Church, Finnan, Co. Kilkenny
Co. Kilkenny |
Churches & Chapels
In a quiet valley between the old and new roads to Castlecomer, a field known locally as "the Monastery" holds nothing visible to betray what once stood there.
The Irish name, Kill-Finnawn, was understood by local people not as a reference to the townland of Finnan but as the church of Saint Finnan himself, and the site retained that association long after the structure itself had gone. By 1850, some remains of the church and the earthen rampart enclosing it were still discernible, but they did not survive long after that.

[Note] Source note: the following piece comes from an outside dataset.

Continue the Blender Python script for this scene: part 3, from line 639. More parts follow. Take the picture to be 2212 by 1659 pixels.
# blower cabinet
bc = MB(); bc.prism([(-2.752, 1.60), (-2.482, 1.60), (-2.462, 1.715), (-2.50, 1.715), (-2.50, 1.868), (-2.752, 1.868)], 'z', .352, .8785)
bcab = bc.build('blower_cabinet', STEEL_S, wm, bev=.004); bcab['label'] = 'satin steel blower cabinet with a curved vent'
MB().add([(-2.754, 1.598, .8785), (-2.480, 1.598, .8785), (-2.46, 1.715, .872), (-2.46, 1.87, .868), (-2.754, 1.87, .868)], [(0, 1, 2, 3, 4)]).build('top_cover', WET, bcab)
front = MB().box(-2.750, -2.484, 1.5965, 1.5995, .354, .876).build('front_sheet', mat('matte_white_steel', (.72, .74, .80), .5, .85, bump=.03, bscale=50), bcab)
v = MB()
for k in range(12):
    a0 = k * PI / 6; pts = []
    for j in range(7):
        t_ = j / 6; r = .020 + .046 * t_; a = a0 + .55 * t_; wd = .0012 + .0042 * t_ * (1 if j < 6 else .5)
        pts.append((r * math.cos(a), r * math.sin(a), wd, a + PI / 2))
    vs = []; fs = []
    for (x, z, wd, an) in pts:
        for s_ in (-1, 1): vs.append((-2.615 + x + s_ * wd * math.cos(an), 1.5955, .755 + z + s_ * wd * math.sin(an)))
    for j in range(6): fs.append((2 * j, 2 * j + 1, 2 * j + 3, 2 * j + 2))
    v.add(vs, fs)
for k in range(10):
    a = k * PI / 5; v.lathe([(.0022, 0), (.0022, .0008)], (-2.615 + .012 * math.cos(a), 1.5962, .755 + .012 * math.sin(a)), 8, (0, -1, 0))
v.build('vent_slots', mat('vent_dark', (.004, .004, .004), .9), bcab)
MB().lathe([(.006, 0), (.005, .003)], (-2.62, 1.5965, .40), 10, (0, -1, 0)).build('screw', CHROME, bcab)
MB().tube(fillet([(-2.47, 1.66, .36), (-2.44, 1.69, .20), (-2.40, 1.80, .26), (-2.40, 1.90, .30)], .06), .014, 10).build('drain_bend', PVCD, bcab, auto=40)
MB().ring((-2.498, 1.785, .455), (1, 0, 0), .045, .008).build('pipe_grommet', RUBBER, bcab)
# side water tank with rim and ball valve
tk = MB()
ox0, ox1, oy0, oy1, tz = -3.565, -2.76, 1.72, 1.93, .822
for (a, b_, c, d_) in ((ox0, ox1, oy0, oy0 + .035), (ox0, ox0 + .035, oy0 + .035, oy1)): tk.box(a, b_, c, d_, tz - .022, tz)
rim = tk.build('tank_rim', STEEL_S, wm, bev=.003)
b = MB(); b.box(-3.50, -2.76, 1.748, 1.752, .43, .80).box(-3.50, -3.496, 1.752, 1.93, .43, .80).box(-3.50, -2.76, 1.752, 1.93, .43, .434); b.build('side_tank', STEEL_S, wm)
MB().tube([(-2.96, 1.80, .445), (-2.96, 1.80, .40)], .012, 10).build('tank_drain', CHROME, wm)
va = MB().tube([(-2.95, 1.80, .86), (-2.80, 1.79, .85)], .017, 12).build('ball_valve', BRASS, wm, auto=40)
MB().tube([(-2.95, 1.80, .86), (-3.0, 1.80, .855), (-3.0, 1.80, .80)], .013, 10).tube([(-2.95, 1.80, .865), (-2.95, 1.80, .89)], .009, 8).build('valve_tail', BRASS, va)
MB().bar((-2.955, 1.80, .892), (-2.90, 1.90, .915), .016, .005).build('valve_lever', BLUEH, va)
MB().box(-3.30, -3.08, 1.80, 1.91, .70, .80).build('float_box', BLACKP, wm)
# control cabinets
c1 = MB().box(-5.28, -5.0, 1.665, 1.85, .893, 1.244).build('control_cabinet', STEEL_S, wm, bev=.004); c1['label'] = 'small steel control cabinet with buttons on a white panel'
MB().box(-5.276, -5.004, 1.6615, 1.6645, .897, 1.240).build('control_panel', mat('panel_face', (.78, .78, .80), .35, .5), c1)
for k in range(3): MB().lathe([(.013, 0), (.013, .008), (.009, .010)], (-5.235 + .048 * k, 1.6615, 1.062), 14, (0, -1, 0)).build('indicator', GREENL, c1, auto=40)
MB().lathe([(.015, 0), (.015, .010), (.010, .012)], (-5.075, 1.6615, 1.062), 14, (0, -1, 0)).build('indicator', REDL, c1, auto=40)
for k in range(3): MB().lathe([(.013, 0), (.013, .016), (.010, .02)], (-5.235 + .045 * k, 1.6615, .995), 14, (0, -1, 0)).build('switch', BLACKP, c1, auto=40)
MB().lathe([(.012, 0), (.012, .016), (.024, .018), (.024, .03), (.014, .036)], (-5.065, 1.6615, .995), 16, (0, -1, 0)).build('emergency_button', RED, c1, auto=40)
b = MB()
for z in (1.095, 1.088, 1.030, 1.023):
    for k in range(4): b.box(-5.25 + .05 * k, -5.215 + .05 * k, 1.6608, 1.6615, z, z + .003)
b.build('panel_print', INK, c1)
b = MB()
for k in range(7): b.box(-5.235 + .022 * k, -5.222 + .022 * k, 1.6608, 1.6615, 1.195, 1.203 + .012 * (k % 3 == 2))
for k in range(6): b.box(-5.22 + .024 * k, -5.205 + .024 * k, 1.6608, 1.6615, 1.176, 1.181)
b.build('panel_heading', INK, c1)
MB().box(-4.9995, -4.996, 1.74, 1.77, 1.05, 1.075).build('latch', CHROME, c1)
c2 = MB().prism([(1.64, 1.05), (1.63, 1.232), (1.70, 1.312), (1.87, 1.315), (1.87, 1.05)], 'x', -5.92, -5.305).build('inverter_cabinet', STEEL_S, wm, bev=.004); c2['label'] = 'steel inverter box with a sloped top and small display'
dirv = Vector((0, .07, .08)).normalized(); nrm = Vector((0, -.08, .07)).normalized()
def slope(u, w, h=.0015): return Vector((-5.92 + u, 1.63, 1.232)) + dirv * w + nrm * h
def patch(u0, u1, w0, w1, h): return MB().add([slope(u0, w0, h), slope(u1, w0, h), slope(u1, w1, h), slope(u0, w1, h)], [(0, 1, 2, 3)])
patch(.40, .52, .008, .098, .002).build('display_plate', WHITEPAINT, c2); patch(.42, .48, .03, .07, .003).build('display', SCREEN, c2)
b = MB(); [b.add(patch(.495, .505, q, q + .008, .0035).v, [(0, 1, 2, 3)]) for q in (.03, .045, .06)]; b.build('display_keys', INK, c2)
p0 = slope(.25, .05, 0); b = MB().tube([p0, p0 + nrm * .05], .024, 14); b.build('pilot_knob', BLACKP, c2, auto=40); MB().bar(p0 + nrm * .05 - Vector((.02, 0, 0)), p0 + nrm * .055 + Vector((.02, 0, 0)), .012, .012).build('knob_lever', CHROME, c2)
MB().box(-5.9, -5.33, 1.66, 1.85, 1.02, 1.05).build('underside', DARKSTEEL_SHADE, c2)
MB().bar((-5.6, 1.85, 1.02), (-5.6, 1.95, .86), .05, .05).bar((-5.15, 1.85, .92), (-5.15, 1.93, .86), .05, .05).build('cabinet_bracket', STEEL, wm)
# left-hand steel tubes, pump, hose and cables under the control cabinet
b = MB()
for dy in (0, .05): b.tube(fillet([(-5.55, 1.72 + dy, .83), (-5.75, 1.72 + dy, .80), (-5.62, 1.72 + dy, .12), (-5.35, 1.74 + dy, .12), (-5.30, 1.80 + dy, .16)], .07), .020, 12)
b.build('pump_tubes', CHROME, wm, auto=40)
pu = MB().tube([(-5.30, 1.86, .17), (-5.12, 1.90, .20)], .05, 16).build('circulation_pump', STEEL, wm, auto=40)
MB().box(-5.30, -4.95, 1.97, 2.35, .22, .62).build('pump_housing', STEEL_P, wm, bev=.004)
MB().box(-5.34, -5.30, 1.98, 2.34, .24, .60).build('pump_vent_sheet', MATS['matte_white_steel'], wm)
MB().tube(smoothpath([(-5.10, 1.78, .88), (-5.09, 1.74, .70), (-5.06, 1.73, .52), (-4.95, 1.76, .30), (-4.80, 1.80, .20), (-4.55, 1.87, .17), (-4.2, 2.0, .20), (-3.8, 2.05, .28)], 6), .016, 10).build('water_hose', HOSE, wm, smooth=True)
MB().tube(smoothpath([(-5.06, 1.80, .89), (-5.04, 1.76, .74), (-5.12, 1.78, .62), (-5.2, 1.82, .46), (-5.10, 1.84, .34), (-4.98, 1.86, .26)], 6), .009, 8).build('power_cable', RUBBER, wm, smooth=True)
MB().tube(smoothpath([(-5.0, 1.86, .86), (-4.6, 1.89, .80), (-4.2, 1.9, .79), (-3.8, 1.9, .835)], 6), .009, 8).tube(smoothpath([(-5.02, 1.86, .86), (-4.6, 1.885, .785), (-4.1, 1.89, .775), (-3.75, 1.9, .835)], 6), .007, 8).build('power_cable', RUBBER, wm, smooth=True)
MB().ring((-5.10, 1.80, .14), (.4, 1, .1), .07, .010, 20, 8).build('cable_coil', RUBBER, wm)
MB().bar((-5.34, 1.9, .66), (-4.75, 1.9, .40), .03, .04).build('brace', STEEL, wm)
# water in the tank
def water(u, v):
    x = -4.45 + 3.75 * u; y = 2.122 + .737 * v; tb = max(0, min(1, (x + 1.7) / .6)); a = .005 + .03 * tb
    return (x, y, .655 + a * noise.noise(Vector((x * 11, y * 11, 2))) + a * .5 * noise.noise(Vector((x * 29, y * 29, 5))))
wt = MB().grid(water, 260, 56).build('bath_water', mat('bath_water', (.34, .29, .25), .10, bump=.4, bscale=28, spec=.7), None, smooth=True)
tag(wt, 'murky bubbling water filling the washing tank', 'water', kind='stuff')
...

The historian William Carrigan, writing in 1905, recorded what happened with considerable frustration. James Hendricken, the tenant of the land around that time, removed the remaining fabric of the church and its enclosure, then compounded the damage by driving a fence and a deep drainage channel straight through the centre of the site. When Carrigan visited in 1890, human bones were visible protruding from the cut sides of that water-course, the graveyard having been effectively sliced open. A holy well was also said to have stood within the enclosure, a detail that suggests the site may have functioned as a small devotional complex rather than simply a burial ground. The name "Monastery" implies some tradition of religious community here, though no structural evidence of that survives. A further blow came in 1961 to 1962, when the thirty-acre field was drained under a national Land Project Scheme, an initiative that reshaped agricultural land across Ireland in the post-war decades. Neither the church nor the graveyard appears on any edition of the Ordnance Survey maps, and fieldwork in 1987 was needed simply to confirm where the site had been. Today, the pasture gives no indication at ground level that anything is there at all.